Read-only file-system on yocto
Asked Answered
H

2

7

i have a few questions about the "read-only-rootfs" feature from the yocto project, the documentation is not that helpful unfortunately.

So adding that to the EXTRA_IMAGE_FEATURES makes the yocto fs read only, but in:

5.15.3. Areas With Write Access

With the read-only-rootfs feature enabled, any attempt by the target to
write to the root filesystem at runtime fails. Consequently, you must make
sure that you configure processes and applications that attempt these types
of writes do so to directories with write access (e.g. /tmp or /var/run).

they say that some areas could be made rw, but they are not providing extra information about this.

What i want to achieve is all of the operations, processes and stuff to be loaded in RAM and the SD-Card should remain untouched, as if it was after flasing, not writing a single bit on it.
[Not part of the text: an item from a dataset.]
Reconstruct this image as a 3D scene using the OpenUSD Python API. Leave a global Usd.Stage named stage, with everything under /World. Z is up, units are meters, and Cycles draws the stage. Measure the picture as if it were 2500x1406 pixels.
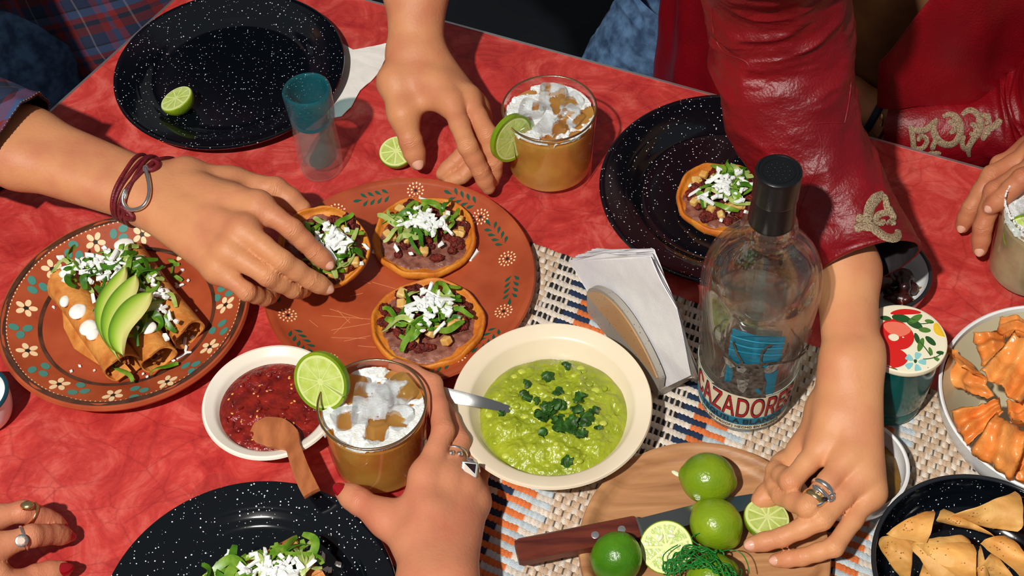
import math, numpy as np, trimesh, manifold3d, usdkit, meshkit
from pxr import Usd, UsdGeom, UsdLux, Gf, Sdf, UsdShade, Vt
from shapely.geometry import Polygon, Point, LineString
from shapely import affinity
stage = Usd.Stage.CreateInMemory()
UsdGeom.SetStageUpAxis(stage, UsdGeom.Tokens.z); UsdGeom.SetStageMetersPerUnit(stage, 1.0)
UsdGeom.Xform.Define(stage, '/World'); UsdGeom.Scope.Define(stage, '/World/Looks')
stage.SetDefaultPrim(stage.GetPrimAtPath('/World'))
# ---------------------------------------------------------------- camera, lamp, surroundings, exposure
EXPOSURE = 0.0
KEY = 5600.0          # the strobe, up and to the left behind the camera
FILL = 0.05
T = 0.75              # height of the table top
CAMH, FPX = 1.1, 3500.0
_p, _r = math.radians(50.7), math.radians(-2.9)
FW = np.array([0, math.cos(_p), -math.sin(_p)]); _rt = np.array([1.0, 0, 0]); _up = np.cross(_rt, FW)
RT = _rt*math.cos(_r) + _up*math.sin(_r); UP = _up*math.cos(_r) - _rt*math.sin(_r)
CAM = np.array([0, 0, T + CAMH])
cam = UsdGeom.Camera.Define(stage, '/World/camera')
cam.CreateHorizontalApertureAttr(36.0); cam.CreateVerticalApertureAttr(36.0*1406/2500)
cam.CreateFocalLengthAttr(36.0*FPX/2500); cam.CreateClippingRangeAttr(Gf.Vec2f(0.05, 50)); cam.CreateExposureAttr(EXPOSURE)
cam.AddTransformOp().Set(Gf.Matrix4d(*RT, 0, *UP, 0, *(-FW), 0, *CAM, 1))
key = UsdLux.SphereLight.Define(stage, '/World/key_lamp')
key.CreateRadiusAttr(0.045); key.CreateIntensityAttr(KEY); key.CreateColorAttr(Gf.Vec3f(1.0, 0.955, 0.88))
UsdGeom.Xformable(key).AddTranslateOp().Set(Gf.Vec3d(-0.85, -0.75, T + 2.7))
dome = UsdLux.DomeLight.Define(stage, '/World/ambient'); dome.CreateIntensityAttr(FILL); dome.CreateColorAttr(Gf.Vec3f(0.95, 0.97, 1.0))
# ---------------------------------------------------------------- helpers
def P(x, y, h=0.0):
    """the point at height h above the table top that stands at this place of the photograph"""
    d = FW*FPX + RT*(x-1250) - UP*(y-703)
    return CAM + d*((h-CAMH)/d[2])
def Q(*pts): return np.array([P(*p) for p in pts])
def proj(p):
    d = np.asarray(p, float) - CAM; z = d@FW
    return np.stack([1250 + FPX*(d@RT)/z, 703 - FPX*(d@UP)/z], -1)
def S(r, g, b):
    c = np.array([r, g, b])/255.0
    return tuple(np.where(c < 0.04045, c/12.92, ((c+0.055)/1.055)**2.4))
def unit(v): v = np.asarray(v, float); return v/max(np.linalg.norm(v), 1e-12)
_count = {}
def numbered(path):
    n = _count.get(path, 0); _count[path] = n+1
    return path if n == 0 else f'{path}_{n:03d}'
_base = {}
def thing(name, label, cat, base=(0, 0, 0), group=None, kind=None):
    path = numbered('/World/' + name); x = UsdGeom.Xform.Define(stage, path)
    x.AddTranslateOp().Set(Gf.Vec3d(*map(float, base))); o = x.GetPrim(); _base[path] = np.asarray(base, float)
    for k, v in (('label', label), ('category', cat), ('group', group), ('kind', kind)):
        if v: o.SetCustomDataByKey(k, v)
    return path
def part(parent, name, mesh, mat, smooth=35, label=None, kind=None, col=None):
    path = numbered(parent + '/' + name); root = parent
    while root not in _base: root = root.rpartition('/')[0]
    v, f, n = meshkit.arrays(mesh, smooth if col is None else (True if smooth else False))
    v = v - _base[root]
    m = UsdGeom.Mesh.Define(stage, path)
    m.CreatePointsAttr(Vt.Vec3fArray.FromNumpy(v.astype(np.float32)))
    m.CreateFaceVertexCountsAttr(Vt.IntArray.FromNumpy(np.full(len(f), 3, np.int32)))
    m.CreateFaceVertexIndicesAttr(Vt.IntArray.FromNumpy(f.astype(np.int32).ravel()))
    m.CreateSubdivisionSchemeAttr('none')
    if n is not None:
        m.CreateNormalsAttr(Vt.Vec3fArray.FromNumpy(n.astype(np.float32))); m.SetNormalsInterpolation('vertex')
    if col is not None:
        UsdGeom.PrimvarsAPI(m).CreatePrimvar('col', Sdf.ValueTypeNames.Color3fArray, 'vertex').Set(Vt.Vec3fArray.FromNumpy(np.asarray(col, np.float32)))
    UsdShade.MaterialBindingAPI.Apply(m.GetPrim()).Bind(UsdShade.Material.Get(stage, '/World/Looks/' + mat))
    if label: m.GetPrim().SetCustomDataByKey('label', label)
    if kind: m.GetPrim().SetCustomDataByKey('kind', kind)
    return path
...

But the user should have the possibility to turn a specific folder(memory area) on the sd-card rw when ever he wants and write something, then turn the system read-only again.

Does someone did this by any chance? you will be helping me a lot.

Harvest answered 13/4, 2016 at 10:23 Comment(1)
Hi, in itself areas mounted with tmpfs rw will be allowed, as he said /tmp, /var/run and others that are configured for it. If you want to use a file-system to ro and eventually rw can search for UbiFS.Interferometer
I
4

By default Yocto should create all needed RW mounts as tmpfs. These are located in the RAM and therefore volatile (deleted at shutdown/reboot).

To store data persistently I've implemented following approach:

  • The RootFS is on a RO mounted partition of the persistent memory. This partition stays "untouched" during runtime.
  • Data which needs to be changed/written during runtime (like configs, logs, etc.) is stored on a second partition of the persistent memory. This partition in mounted RW.
  • Configs which are by default on the RootFS, but needs to be changed are moved to the second partition and replaced by Symlinks to those files.
  • The second partition is auto-mounted using a custom fstab file, which is added through a base-files_*.bbappend.

There may be other approaches to accomplish the same, but this solution is working without difficulty for years now ;-)

Interdigitate answered 28/4, 2016 at 9:2 Comment(0)
A
2

There is meta-readonly-rootfs-overlay which "(...) provides the necessary scripts and configurations to setup a writable root file system overlay on top of a read-only root file system."